Soon we discovered that we were spending an inordinate amount of our time answering questions and explaining prioritizations. So, with no more motivation than a little self-interest, we made the decision that turned out to be among the most significant in our nascent department's petite history: We opened up the system, so that everyone in the company had total access to all features and the status of everything. The result was that everyone understood their pet feature's ramifications, its relation to other features in the pipeline, and why it was prioritized where it was.

The other result was that the product was always being built in the most intelligent sequence. At any given moment, it included the most important features that were feasible up to that point. If it ever became necessary to stop where we were and deliver a version, the product was constantly in a state of being as good as it could be, for the money we'd spent.

It had been my good fortune to independently discover the three tenets of good product development. Following these three rules converts the "conflict between Marketing and Engineering" into "helpful input from both Marketing and Engineering".

1. Prioritization.

I've seen many feature lists and product specifications that have degenerated to the point of simply a disorganized stack of papers, or even just a categorized but unprioritized list. Keep it organized by priority. Use a method similar to that described above to keep your list prioritized by its cost/benefit ratio.

There are certain fundamental features that the product is useless without. These should be prioritized in their own group at the top of the list. Next are features that some stakeholders consider essential. In many cases, these can be broken out separately into different versions of the product serving different market segments.

A corollary of prioritization is to keep a "wish list" for a future version, and to use it liberally. When you have a designated place to drop neat ideas and last-minute clever bells and whistles that are not part of the core functionality, it goes a long way toward preventing your main feature list from becoming swamped, overpopulated, and unmanageable. Keep it lean and clean by exising all the unnecessaries to the wish list.

2. Transparent Project Management.

Good project management means that, among other things, you keep a detailed schedule that shows the timing and current status of every feature or phase. It must be clear at a glance what any undeveloped feature is waiting for, and for a feature that appears disappointingly low on the list of priorities, what the cost/benefit ratio or other rationale that put it there is.

Making your project management transparent - that means building mutual trust by keeping no secrets, and having everything visible to everyone - is the key. This self-motivates Marketing to explore different product choices that will work better in Engineering, and self-motivates Engineering to work as best they can with all stakeholders to ensure that every feature request encounters a minimum number of technical stumbling blocks.

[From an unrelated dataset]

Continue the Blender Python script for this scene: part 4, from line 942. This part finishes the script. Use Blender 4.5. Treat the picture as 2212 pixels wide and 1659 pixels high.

3. Willingness to Kill Your Babies.

Everyone must understand that the product is the priority, separate and distinct from any given feature, no matter how seemingly essential or even just "cool". A product that's on the market now, making money, is a bird in the hand, despite its lack of some feature unknown to the customer. Moreover, that feature can now be developed for the next version, which you can now pay for because you had the foresight to ship the earlier one.

Be handy with your red pen, and get used to the term "redline". Redline any feature that stands in the way of progress. When you do this, it's a good thing, even when it hurts. Remember you always have that wish list, and no good idea ever need be killed for good.

None of the above is easy or trivial to implement, and it will often encounter resistance from parties who don't want procedural change. But once it's in place, the benefits and fruits will be appreciated by all. Marriages are always beautiful, but when it's Marketing and Engineering, it's also extraordinary.